** SUPPLIED INFORMATION **

● ● ● ● ●

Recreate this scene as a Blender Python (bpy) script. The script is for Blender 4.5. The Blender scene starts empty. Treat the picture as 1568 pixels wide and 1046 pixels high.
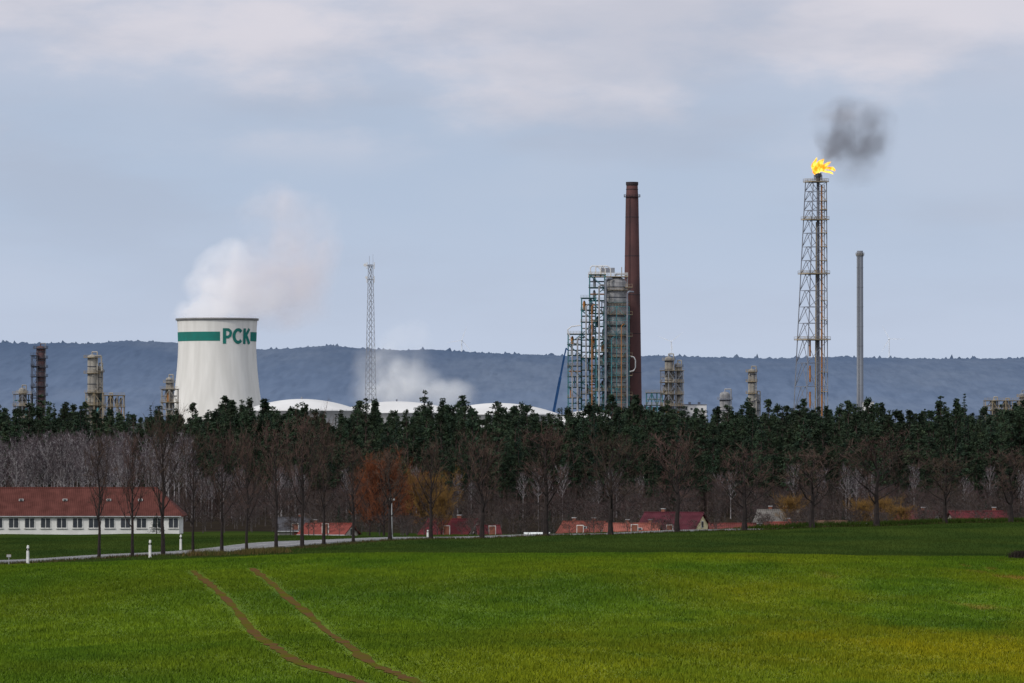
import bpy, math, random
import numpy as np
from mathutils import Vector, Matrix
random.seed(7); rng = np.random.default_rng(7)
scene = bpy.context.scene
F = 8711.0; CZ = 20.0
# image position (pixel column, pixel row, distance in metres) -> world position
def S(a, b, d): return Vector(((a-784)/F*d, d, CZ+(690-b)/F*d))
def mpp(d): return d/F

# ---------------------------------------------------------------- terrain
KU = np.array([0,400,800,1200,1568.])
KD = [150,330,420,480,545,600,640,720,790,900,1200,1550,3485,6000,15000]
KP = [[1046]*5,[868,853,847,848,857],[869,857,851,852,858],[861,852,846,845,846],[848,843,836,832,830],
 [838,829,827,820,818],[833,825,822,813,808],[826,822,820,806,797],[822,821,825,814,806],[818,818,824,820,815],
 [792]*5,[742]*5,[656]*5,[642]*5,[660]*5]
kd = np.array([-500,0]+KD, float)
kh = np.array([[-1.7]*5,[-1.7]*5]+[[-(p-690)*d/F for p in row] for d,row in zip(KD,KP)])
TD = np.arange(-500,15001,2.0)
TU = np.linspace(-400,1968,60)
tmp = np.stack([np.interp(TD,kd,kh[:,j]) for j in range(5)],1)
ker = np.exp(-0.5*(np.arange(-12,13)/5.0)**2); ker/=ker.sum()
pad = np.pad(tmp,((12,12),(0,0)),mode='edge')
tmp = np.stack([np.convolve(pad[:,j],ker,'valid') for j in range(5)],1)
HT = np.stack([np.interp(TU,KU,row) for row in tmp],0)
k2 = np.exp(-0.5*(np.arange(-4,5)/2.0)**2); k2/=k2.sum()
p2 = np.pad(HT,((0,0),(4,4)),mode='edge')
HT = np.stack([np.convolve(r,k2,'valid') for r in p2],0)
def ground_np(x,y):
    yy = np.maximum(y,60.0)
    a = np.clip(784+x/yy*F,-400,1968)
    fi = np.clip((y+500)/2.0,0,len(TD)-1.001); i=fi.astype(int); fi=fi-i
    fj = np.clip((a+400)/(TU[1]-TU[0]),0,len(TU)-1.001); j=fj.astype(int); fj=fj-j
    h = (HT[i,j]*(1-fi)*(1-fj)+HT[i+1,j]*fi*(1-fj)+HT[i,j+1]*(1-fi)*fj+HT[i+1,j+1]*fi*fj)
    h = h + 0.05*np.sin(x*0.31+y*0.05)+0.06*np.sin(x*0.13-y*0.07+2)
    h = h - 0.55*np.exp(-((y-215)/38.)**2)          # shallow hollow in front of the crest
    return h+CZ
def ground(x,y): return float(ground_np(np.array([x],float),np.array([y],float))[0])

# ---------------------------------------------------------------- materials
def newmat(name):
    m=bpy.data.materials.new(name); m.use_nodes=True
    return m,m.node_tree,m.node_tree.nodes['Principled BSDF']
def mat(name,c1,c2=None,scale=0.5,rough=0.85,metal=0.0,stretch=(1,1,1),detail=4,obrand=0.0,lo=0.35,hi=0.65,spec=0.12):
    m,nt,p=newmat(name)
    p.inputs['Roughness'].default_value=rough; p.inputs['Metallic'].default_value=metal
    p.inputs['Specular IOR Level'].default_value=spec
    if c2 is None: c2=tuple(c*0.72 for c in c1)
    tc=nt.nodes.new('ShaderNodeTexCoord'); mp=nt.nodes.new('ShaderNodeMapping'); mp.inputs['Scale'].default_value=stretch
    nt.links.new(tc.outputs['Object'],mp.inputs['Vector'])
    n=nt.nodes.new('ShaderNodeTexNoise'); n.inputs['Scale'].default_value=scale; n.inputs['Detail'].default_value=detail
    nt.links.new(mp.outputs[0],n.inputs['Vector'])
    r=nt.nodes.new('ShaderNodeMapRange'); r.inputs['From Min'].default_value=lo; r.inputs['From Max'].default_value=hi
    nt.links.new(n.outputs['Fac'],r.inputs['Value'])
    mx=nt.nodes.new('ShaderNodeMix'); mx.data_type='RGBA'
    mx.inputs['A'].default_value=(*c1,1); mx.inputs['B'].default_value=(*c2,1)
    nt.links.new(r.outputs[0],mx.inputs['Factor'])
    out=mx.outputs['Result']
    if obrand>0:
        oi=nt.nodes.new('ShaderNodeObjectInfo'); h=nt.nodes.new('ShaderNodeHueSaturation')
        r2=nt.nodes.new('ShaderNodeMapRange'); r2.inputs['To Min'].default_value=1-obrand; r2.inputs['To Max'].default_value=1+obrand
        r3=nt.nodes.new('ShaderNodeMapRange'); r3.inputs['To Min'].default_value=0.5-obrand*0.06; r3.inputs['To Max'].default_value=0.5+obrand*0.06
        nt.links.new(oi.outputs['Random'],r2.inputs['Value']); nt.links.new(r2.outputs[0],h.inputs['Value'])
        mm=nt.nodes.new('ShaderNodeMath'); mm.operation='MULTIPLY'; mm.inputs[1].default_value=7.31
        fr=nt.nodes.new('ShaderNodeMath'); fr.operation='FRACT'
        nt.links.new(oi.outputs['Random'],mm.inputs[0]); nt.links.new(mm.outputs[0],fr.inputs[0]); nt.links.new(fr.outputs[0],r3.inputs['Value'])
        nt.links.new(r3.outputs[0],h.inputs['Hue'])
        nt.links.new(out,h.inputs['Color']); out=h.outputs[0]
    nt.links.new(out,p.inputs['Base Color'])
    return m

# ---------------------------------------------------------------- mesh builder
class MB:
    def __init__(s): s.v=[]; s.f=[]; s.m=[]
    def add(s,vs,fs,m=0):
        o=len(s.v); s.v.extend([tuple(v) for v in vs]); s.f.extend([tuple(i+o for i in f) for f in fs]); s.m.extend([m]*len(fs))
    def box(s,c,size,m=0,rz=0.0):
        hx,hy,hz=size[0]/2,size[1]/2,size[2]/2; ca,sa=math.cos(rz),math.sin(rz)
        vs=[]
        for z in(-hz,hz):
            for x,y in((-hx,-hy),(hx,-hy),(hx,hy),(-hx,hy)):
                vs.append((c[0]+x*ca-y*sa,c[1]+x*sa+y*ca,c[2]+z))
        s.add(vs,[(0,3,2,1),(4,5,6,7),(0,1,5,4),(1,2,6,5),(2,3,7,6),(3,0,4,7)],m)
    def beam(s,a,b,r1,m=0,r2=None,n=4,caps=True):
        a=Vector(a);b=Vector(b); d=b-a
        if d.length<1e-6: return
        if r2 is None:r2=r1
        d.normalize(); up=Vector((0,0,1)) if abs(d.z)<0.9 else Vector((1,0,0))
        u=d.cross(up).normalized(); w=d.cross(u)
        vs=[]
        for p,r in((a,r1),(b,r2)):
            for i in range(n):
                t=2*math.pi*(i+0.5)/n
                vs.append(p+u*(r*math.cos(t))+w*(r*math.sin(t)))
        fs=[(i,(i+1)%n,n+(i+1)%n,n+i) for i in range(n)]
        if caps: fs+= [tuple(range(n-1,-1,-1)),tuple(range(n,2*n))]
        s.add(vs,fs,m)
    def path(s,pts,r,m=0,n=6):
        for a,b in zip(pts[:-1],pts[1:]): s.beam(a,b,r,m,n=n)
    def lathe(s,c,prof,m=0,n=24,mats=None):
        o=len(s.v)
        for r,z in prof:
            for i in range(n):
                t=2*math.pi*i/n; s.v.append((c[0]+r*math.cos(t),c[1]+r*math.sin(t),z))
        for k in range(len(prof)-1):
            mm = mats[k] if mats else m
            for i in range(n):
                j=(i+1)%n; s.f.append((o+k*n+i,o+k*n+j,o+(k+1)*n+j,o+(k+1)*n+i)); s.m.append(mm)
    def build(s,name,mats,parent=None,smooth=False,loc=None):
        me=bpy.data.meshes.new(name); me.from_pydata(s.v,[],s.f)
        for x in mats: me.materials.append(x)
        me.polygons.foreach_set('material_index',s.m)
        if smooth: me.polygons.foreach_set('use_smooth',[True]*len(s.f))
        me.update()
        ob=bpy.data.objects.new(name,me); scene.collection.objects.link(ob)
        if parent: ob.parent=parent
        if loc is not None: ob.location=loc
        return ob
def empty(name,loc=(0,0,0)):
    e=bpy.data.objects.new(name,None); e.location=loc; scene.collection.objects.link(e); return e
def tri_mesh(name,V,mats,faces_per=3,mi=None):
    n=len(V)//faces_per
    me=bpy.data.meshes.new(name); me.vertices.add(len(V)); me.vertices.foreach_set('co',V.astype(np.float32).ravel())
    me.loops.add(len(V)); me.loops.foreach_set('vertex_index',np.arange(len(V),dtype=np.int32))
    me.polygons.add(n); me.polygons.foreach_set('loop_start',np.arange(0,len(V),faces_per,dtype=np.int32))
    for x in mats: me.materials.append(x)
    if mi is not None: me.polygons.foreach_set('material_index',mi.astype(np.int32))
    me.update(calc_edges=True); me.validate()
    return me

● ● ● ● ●

** GOAL OF THE EXERCISE **
Lines containing the string "empty" are to be selected and copied.

** WRITTEN REPLY **
Recreate this scene as a Blender Python (bpy) script. The script is for Blender 4.5. The Blender scene starts empty. Treat the picture as 1568 pixels wide and 1046 pixels high.
def empty(name,loc=(0,0,0)):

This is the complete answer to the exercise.